↓

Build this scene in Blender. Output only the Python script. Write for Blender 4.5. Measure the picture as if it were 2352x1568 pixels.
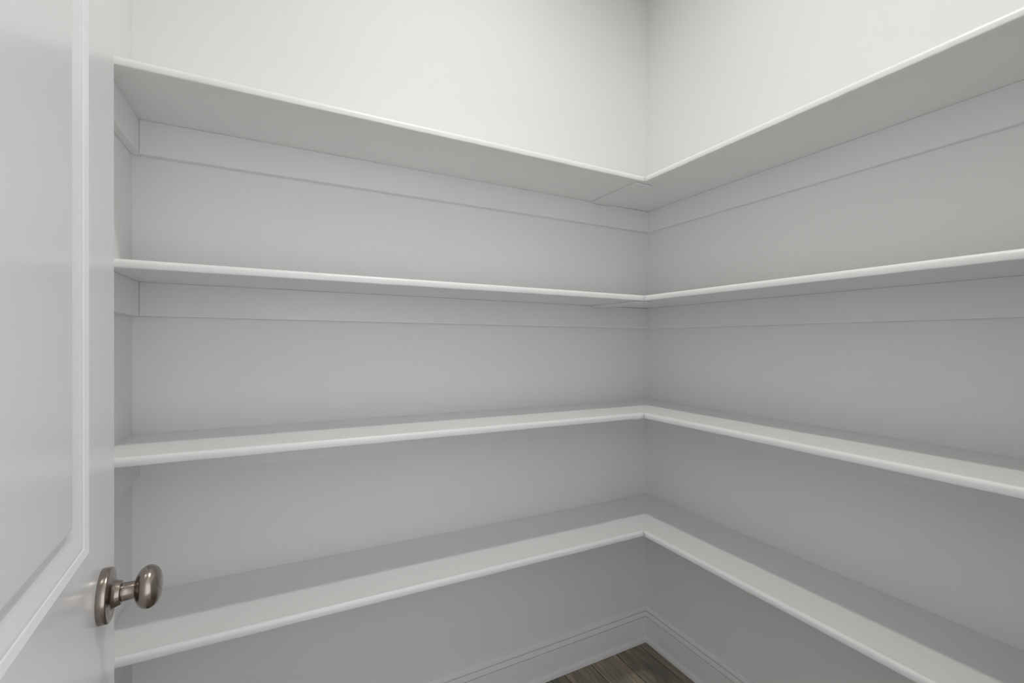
import bpy, bmesh, math, random
from mathutils import Vector, Matrix

for o in list(bpy.data.objects):
    bpy.data.objects.remove(o, do_unlink=True)
S = bpy.context.scene
C = bpy.context.collection
random.seed(7)

# ------------------------------------------------------------------ camera, world, light, exposure
EYE = 1.284
F_PX, YAW, PITCH, ROLL, PPY = 1037.43, math.radians(62.8837), -0.0031, 0.002, 784.565
cd = bpy.data.cameras.new('camera')
cam = bpy.data.objects.new('camera', cd); C.objects.link(cam)
cd.sensor_fit = 'HORIZONTAL'; cd.sensor_width = 36.0
cd.lens = F_PX / 2352 * 36.0
cd.shift_y = (PPY - 784.0) / 2352
cd.clip_start = 0.01
fw = Vector((math.cos(YAW), math.sin(YAW), 0)); rt = Vector((math.sin(YAW), -math.cos(YAW), 0)); up = Vector((0, 0, 1))
fwp = fw * math.cos(PITCH) + up * math.sin(PITCH); upp = up * math.cos(PITCH) - fw * math.sin(PITCH)
r2 = rt * math.cos(ROLL) + upp * math.sin(ROLL)
u2 = upp * math.cos(ROLL) - rt * math.sin(ROLL)
m = Matrix((r2, u2, -fwp)).transposed().to_4x4()
m.translation = Vector((0, 0, EYE))
cam.matrix_world = m
S.camera = cam

S.view_settings.view_transform = 'Standard'
S.view_settings.look = 'None'
S.view_settings.gamma = 1.0
S.view_settings.use_curve_mapping = False
S.view_settings.exposure = 0.0

LAMP_STRENGTH = 12.0
LAMP_WATTS = 9.0; LAMP_SPREAD = math.radians(154)
DAY_STRENGTH = 1.95
w = bpy.data.worlds.new('world'); S.world = w; w.use_nodes = True
bg = w.node_tree.nodes['Background']
bg.inputs[0].default_value = (0.94, 0.955, 1.0, 1); bg.inputs[1].default_value = DAY_STRENGTH

# ------------------------------------------------------------------ measured room
YA, XB = 1.1805, 1.1173            # front lines of the shelves on the back wall and on the right wall
DEP, TH = 0.2857, 0.0185           # shelf depth and thickness
WA, WB, WC = YA + DEP, XB + DEP, -0.3376   # faces of the back, right and left wall
CEIL = 3.05
ZS = [EYE + v for v in (0.548, 0.1374, -0.2688, -0.6769)]   # shelf undersides
TA, TB = -0.006, -0.0019           # the boards are a few millimetres out of level

# ------------------------------------------------------------------ materials
def mat(name):
    m = bpy.data.materials.new(name); m.use_nodes = True
    nt = m.node_tree
    return m, nt, nt.nodes['Principled BSDF']
def paint(name, col, rough, bump, scale, spec=0.5, coat=0.0):
    m, nt, b = mat(name)
    tc = nt.nodes.new('ShaderNodeTexCoord')
    n = nt.nodes.new('ShaderNodeTexNoise'); n.inputs['Scale'].default_value = scale; n.inputs['Detail'].default_value = 3
    nt.links.new(tc.outputs['Object'], n.inputs['Vector'])
    bp = nt.nodes.new('ShaderNodeBump'); bp.inputs['Strength'].default_value = bump; bp.inputs['Distance'].default_value = 0.001
    nt.links.new(n.outputs['Fac'], bp.inputs['Height']); nt.links.new(bp.outputs['Normal'], b.inputs['Normal'])
    big = nt.nodes.new('ShaderNodeTexNoise'); big.inputs['Scale'].default_value = 3.0
    nt.links.new(tc.outputs['Object'], big.inputs['Vector'])
    rp = nt.nodes.new('ShaderNodeValToRGB')
    rp.color_ramp.elements[0].position = 0.3; rp.color_ramp.elements[1].position = 0.7
    rp.color_ramp.elements[0].color = tuple(c * 0.985 for c in col) + (1,); rp.color_ramp.elements[1].color = tuple(col) + (1,)
    nt.links.new(big.outputs['Fac'], rp.inputs['Fac']); nt.links.new(rp.outputs['Color'], b.inputs['Base Color'])
    b.inputs['Roughness'].default_value = rough
    b.inputs['Specular IOR Level'].default_value = spec
    b.inputs['Coat Weight'].default_value = coat
    return m
M_WALL = paint('wall_paint', (0.87, 0.87, 0.862), 0.75, 0.12, 220, 0.3)
M_CEIL = paint('ceiling_paint', (0.86, 0.86, 0.85), 0.9, 0.2, 160, 0.2)
M_TRIM = paint('semigloss_trim_paint', (0.89, 0.89, 0.885), 0.30, 0.10, 60, 0.5)
M_SHELF = paint('semigloss_shelf_paint', (0.89, 0.89, 0.882), 0.36, 0.12, 45, 0.45)
M_DOOR = paint('semigloss_door_paint', (0.87, 0.87, 0.875), 0.21, 0.06, 30, 0.5)
M_SUB, _nt, _b = mat('subfloor'); _b.inputs['Base Color'].default_value = (0.012, 0.010, 0.009, 1); _b.inputs['Roughness'].default_value = 0.9

def metal():
    m, nt, b = mat('antique_nickel')
    tc = nt.nodes.new('ShaderNodeTexCoord')
    mp = nt.nodes.new('ShaderNodeMapping'); mp.inputs['Scale'].default_value = (500, 40, 500)
    n = nt.nodes.new('ShaderNodeTexNoise'); n.inputs['Scale'].default_value = 1.0; n.inputs['Detail'].default_value = 4
    nt.links.new(tc.outputs['Object'], mp.inputs['Vector']); nt.links.new(mp.outputs['Vector'], n.inputs['Vector'])
    rr = nt.nodes.new('ShaderNodeMapRange'); rr.inputs['To Min'].default_value = 0.18; rr.inputs['To Max'].default_value = 0.30
    nt.links.new(n.outputs['Fac'], rr.inputs['Value']); nt.links.new(rr.outputs['Result'], b.inputs['Roughness'])
    b.inputs['Base Color'].default_value = (0.33, 0.285, 0.25, 1); b.inputs['Metallic'].default_value = 1.0
    return m
M_METAL = metal()

def wood():
    m, nt, b = mat('grey_brown_plank')
    N = nt.nodes.new; L = nt.links.new
    tc = N('ShaderNodeTexCoord'); oi = N('ShaderNodeObjectInfo')
    add = N('ShaderNodeVectorMath'); add.operation = 'ADD'
    sc = N('ShaderNodeVectorMath'); sc.operation = 'SCALE'; sc.inputs['Scale'].default_value = 37.0
    comb = N('ShaderNodeCombineXYZ')
    for i in range(3): L(oi.outputs['Random'], comb.inputs[i])
    L(comb.outputs[0], sc.inputs[0]); L(tc.outputs['Object'], add.inputs[0]); L(sc.outputs[0], add.inputs[1])
    mp = N('ShaderNodeMapping'); mp.inputs['Scale'].default_value = (70, 2.6, 20)
    L(add.outputs[0], mp.inputs['Vector'])
    g = N('ShaderNodeTexNoise'); g.inputs['Scale'].default_value = 3.2; g.inputs['Detail'].default_value = 8; g.inputs['Roughness'].default_value = 0.72; g.inputs['Distortion'].default_value = 0.5
    L(mp.outputs[0], g.inputs['Vector'])
    mp2 = N('ShaderNodeMapping'); mp2.inputs['Scale'].default_value = (22, 3.0, 6)
    L(add.outputs[0], mp2.inputs['Vector'])
    g2 = N('ShaderNodeTexNoise'); g2.inputs['Scale'].default_value = 1.3; g2.inputs['Detail'].default_value = 4; g2.inputs['Distortion'].default_value = 1.0
    L(mp2.outputs[0], g2.inputs['Vector'])
    r = N('ShaderNodeValToRGB'); cr = r.color_ramp
    cr.elements[0].position = 0.30; cr.elements[0].color = (0.13, 0.118, 0.098, 1)
    cr.elements[1].position = 0.72; cr.elements[1].color = (0.48, 0.44, 0.38, 1)
    e = cr.elements.new(0.5); e.color = (0.29, 0.262, 0.218, 1)
    L(g.outputs['Fac'], r.inputs['Fac'])
    r2 = N('ShaderNodeValToRGB'); r2.color_ramp.elements[0].position = 0.36; r2.color_ramp.elements[1].position = 0.64
    r2.color_ramp.elements[0].color = (0.62, 0.68, 0.62, 1); r2.color_ramp.elements[1].color = (1.15, 1.0, 0.90, 1)
    L(g2.outputs['Fac'], r2.inputs['Fac'])
    mx = N('ShaderNodeMix'); mx.data_type = 'RGBA'; mx.blend_type = 'MULTIPLY'; mx.inputs[0].default_value = 0.9
    L(r.outputs[0], mx.inputs[6]); L(r2.outputs[0], mx.inputs[7])
    hs = N('ShaderNodeHueSaturation')
    mr = N('ShaderNodeMapRange'); mr.inputs['To Min'].default_value = 0.8; mr.inputs['To Max'].default_value = 1.15
    L(oi.outputs['Random'], mr.inputs['Value']); L(mr.outputs[0], hs.inputs['Value'])
    L(mx.outputs[2], hs.inputs['Color']); L(hs.outputs[0], b.inputs['Base Color'])
    bp = N('ShaderNodeBump'); bp.inputs['Strength'].default_value = 0.35; bp.inputs['Distance'].default_value = 0.0006
    L(g.outputs['Fac'], bp.inputs['Height']); L(bp.outputs[0], b.inputs['Normal'])
    b.inputs['Roughness'].default_value = 0.52
    return m
M_WOOD = wood()
M_GLOW, _nt, _b = mat('lamp_diffuser')
_b.inputs['Base Color'].default_value = (0.9, 0.9, 0.88, 1)
_b.inputs['Emission Color'].default_value = (1.0, 0.98, 0.93, 1); _b.inputs['Emission Strength'].default_value = LAMP_STRENGTH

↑

Given exercise
From the opening line of the listing above through the line bearing "random.seed(7)", repeat each line exactly. Drop every picture.

Task answer
Build this scene in Blender. Output only the Python script. Write for Blender 4.5. Measure the picture as if it were 2352x1568 pixels.
import bpy, bmesh, math, random
from mathutils import Vector, Matrix

for o in list(bpy.data.objects):
    bpy.data.objects.remove(o, do_unlink=True)
S = bpy.context.scene
C = bpy.context.collection
random.seed(7)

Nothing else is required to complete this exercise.